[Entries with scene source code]

——————————

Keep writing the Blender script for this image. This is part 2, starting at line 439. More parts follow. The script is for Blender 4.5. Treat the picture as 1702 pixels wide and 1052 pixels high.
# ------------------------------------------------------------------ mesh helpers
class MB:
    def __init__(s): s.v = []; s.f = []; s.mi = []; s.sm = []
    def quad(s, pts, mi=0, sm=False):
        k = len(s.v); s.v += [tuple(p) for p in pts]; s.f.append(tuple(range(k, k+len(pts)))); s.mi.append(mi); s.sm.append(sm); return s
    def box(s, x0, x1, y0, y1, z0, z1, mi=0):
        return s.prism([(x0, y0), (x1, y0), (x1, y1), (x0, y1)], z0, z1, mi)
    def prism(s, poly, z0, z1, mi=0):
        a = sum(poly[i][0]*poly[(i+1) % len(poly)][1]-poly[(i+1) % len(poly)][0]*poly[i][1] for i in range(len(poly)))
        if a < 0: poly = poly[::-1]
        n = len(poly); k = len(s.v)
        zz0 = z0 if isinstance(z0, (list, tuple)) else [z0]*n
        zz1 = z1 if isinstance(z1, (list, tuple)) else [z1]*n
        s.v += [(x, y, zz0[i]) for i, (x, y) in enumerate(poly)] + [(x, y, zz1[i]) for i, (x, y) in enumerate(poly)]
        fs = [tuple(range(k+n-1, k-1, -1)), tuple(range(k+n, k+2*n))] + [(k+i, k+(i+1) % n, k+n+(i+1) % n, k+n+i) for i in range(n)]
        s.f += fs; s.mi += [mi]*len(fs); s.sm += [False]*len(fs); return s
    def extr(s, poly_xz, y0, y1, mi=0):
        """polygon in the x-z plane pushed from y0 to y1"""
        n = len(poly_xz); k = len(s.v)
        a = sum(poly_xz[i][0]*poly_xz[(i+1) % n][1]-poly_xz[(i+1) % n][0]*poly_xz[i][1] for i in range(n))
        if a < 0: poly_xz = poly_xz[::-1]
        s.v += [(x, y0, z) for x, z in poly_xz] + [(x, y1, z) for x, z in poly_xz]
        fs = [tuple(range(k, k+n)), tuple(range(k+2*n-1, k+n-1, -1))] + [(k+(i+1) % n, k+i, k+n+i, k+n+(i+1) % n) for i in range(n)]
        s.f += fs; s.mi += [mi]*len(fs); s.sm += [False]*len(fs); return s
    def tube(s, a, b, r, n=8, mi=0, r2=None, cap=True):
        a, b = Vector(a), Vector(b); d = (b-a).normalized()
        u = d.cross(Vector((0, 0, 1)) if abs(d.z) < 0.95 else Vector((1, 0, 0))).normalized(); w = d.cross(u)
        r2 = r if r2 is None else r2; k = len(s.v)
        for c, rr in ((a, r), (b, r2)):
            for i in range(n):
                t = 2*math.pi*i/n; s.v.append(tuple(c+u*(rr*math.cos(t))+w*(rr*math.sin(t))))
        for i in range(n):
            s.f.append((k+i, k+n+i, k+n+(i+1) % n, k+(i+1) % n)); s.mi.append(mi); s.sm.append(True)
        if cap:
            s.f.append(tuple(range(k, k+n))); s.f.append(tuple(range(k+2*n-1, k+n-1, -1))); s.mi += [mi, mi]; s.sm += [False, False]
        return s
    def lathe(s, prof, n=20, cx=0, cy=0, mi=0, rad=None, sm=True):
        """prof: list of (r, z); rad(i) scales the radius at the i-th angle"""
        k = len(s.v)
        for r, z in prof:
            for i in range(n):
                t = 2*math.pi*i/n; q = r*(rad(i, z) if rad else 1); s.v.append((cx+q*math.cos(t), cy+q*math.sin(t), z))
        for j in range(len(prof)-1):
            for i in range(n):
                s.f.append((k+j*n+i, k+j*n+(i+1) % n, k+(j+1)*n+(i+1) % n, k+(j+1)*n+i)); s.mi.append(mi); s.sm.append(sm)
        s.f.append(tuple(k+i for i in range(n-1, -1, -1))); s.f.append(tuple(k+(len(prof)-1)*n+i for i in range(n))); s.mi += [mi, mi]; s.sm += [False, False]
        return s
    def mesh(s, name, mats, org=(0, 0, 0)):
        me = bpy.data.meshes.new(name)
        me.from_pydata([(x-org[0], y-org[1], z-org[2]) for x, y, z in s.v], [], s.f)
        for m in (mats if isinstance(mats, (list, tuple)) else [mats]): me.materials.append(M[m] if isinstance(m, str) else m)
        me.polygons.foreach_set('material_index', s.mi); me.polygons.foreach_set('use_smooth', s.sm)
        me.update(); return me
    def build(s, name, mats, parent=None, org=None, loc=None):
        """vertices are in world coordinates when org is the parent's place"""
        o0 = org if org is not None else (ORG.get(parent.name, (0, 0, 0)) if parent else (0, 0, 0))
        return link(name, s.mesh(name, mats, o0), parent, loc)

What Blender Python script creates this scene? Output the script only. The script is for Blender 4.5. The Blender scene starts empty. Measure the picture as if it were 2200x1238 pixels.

——————————

**Goal**.
Return the listing above word for word.

**Exercise output**.
Keep writing the Blender script for this image. This is part 2, starting at line 439. More parts follow. The script is for Blender 4.5. Treat the picture as 1702 pixels wide and 1052 pixels high.
# ------------------------------------------------------------------ mesh helpers
class MB:
    def __init__(s): s.v = []; s.f = []; s.mi = []; s.sm = []
    def quad(s, pts, mi=0, sm=False):
        k = len(s.v); s.v += [tuple(p) for p in pts]; s.f.append(tuple(range(k, k+len(pts)))); s.mi.append(mi); s.sm.append(sm); return s
    def box(s, x0, x1, y0, y1, z0, z1, mi=0):
        return s.prism([(x0, y0), (x1, y0), (x1, y1), (x0, y1)], z0, z1, mi)
    def prism(s, poly, z0, z1, mi=0):
        a = sum(poly[i][0]*poly[(i+1) % len(poly)][1]-poly[(i+1) % len(poly)][0]*poly[i][1] for i in range(len(poly)))
        if a < 0: poly = poly[::-1]
        n = len(poly); k = len(s.v)
        zz0 = z0 if isinstance(z0, (list, tuple)) else [z0]*n
        zz1 = z1 if isinstance(z1, (list, tuple)) else [z1]*n
        s.v += [(x, y, zz0[i]) for i, (x, y) in enumerate(poly)] + [(x, y, zz1[i]) for i, (x, y) in enumerate(poly)]
        fs = [tuple(range(k+n-1, k-1, -1)), tuple(range(k+n, k+2*n))] + [(k+i, k+(i+1) % n, k+n+(i+1) % n, k+n+i) for i in range(n)]
        s.f += fs; s.mi += [mi]*len(fs); s.sm += [False]*len(fs); return s
    def extr(s, poly_xz, y0, y1, mi=0):
        """polygon in the x-z plane pushed from y0 to y1"""
        n = len(poly_xz); k = len(s.v)
        a = sum(poly_xz[i][0]*poly_xz[(i+1) % n][1]-poly_xz[(i+1) % n][0]*poly_xz[i][1] for i in range(n))
        if a < 0: poly_xz = poly_xz[::-1]
        s.v += [(x, y0, z) for x, z in poly_xz] + [(x, y1, z) for x, z in poly_xz]
        fs = [tuple(range(k, k+n)), tuple(range(k+2*n-1, k+n-1, -1))] + [(k+(i+1) % n, k+i, k+n+i, k+n+(i+1) % n) for i in range(n)]
        s.f += fs; s.mi += [mi]*len(fs); s.sm += [False]*len(fs); return s
    def tube(s, a, b, r, n=8, mi=0, r2=None, cap=True):
        a, b = Vector(a), Vector(b); d = (b-a).normalized()
        u = d.cross(Vector((0, 0, 1)) if abs(d.z) < 0.95 else Vector((1, 0, 0))).normalized(); w = d.cross(u)
        r2 = r if r2 is None else r2; k = len(s.v)
        for c, rr in ((a, r), (b, r2)):
            for i in range(n):
                t = 2*math.pi*i/n; s.v.append(tuple(c+u*(rr*math.cos(t))+w*(rr*math.sin(t))))
        for i in range(n):
            s.f.append((k+i, k+n+i, k+n+(i+1) % n, k+(i+1) % n)); s.mi.append(mi); s.sm.append(True)
        if cap:
            s.f.append(tuple(range(k, k+n))); s.f.append(tuple(range(k+2*n-1, k+n-1, -1))); s.mi += [mi, mi]; s.sm += [False, False]
        return s
    def lathe(s, prof, n=20, cx=0, cy=0, mi=0, rad=None, sm=True):
        """prof: list of (r, z); rad(i) scales the radius at the i-th angle"""
        k = len(s.v)
        for r, z in prof:
            for i in range(n):
                t = 2*math.pi*i/n; q = r*(rad(i, z) if rad else 1); s.v.append((cx+q*math.cos(t), cy+q*math.sin(t), z))
        for j in range(len(prof)-1):
            for i in range(n):
                s.f.append((k+j*n+i, k+j*n+(i+1) % n, k+(j+1)*n+(i+1) % n, k+(j+1)*n+i)); s.mi.append(mi); s.sm.append(sm)
        s.f.append(tuple(k+i for i in range(n-1, -1, -1))); s.f.append(tuple(k+(len(prof)-1)*n+i for i in range(n))); s.mi += [mi, mi]; s.sm += [False, False]
        return s
    def mesh(s, name, mats, org=(0, 0, 0)):
        me = bpy.data.meshes.new(name)
        me.from_pydata([(x-org[0], y-org[1], z-org[2]) for x, y, z in s.v], [], s.f)
        for m in (mats if isinstance(mats, (list, tuple)) else [mats]): me.materials.append(M[m] if isinstance(m, str) else m)
        me.polygons.foreach_set('material_index', s.mi); me.polygons.foreach_set('use_smooth', s.sm)
        me.update(); return me
    def build(s, name, mats, parent=None, org=None, loc=None):
        """vertices are in world coordinates when org is the parent's place"""
        o0 = org if org is not None else (ORG.get(parent.name, (0, 0, 0)) if parent else (0, 0, 0))
        return link(name, s.mesh(name, mats, o0), parent, loc)

What Blender Python script creates this scene? Output the script only. The script is for Blender 4.5. The Blender scene starts empty. Measure the picture as if it were 2200x1238 pixels.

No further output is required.